Phase diagram of microcavity polariton condensates with a harmonic potential trap

TL;DR

This paper theoretically investigates phase transitions in inhomogeneous exciton-polariton condensates within a harmonic trap, identifying stable and unstable modes, including vortex states, through complex Gross-Pitaevskii analysis.

Contribution

It introduces a detailed phase diagram of polariton condensates with a harmonic potential, revealing two distinct stable phases and their excitation properties.

Findings

Identification of bifurcation points between stable and unstable modes

Discovery of two stable phases: BKT and localized-BEC

Characterization of elementary excitations and vortex stability

Abstract

We theoretically explore the phase transition in inhomogeneous exciton-polariton condensates with variable pumping conditions.
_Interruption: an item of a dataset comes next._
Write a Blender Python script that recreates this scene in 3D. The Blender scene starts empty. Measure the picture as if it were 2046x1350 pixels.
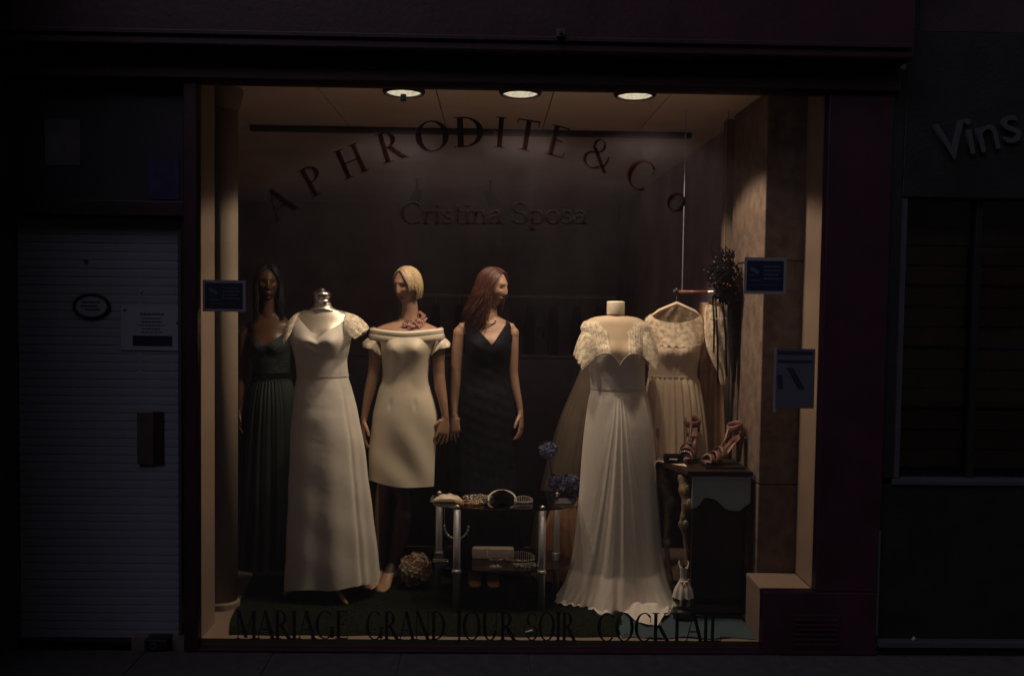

Through Bogoliubov excitations to the radial-symmetric solutions of complex Gross-Pitaevskii equation, we determine not only the bifurcation of stable and unstable modes by the sign of fluid compressibility but also two distinct stable modes which are characterized by the elementary excitations and the stability of singly quantized vortex. One state is the quasi-condensate BKT phase with Goldstone flat dispersion; the other state is the localized-BEC phase which exhibits linear-type dispersion and has an excitation energy gap at zero momentum.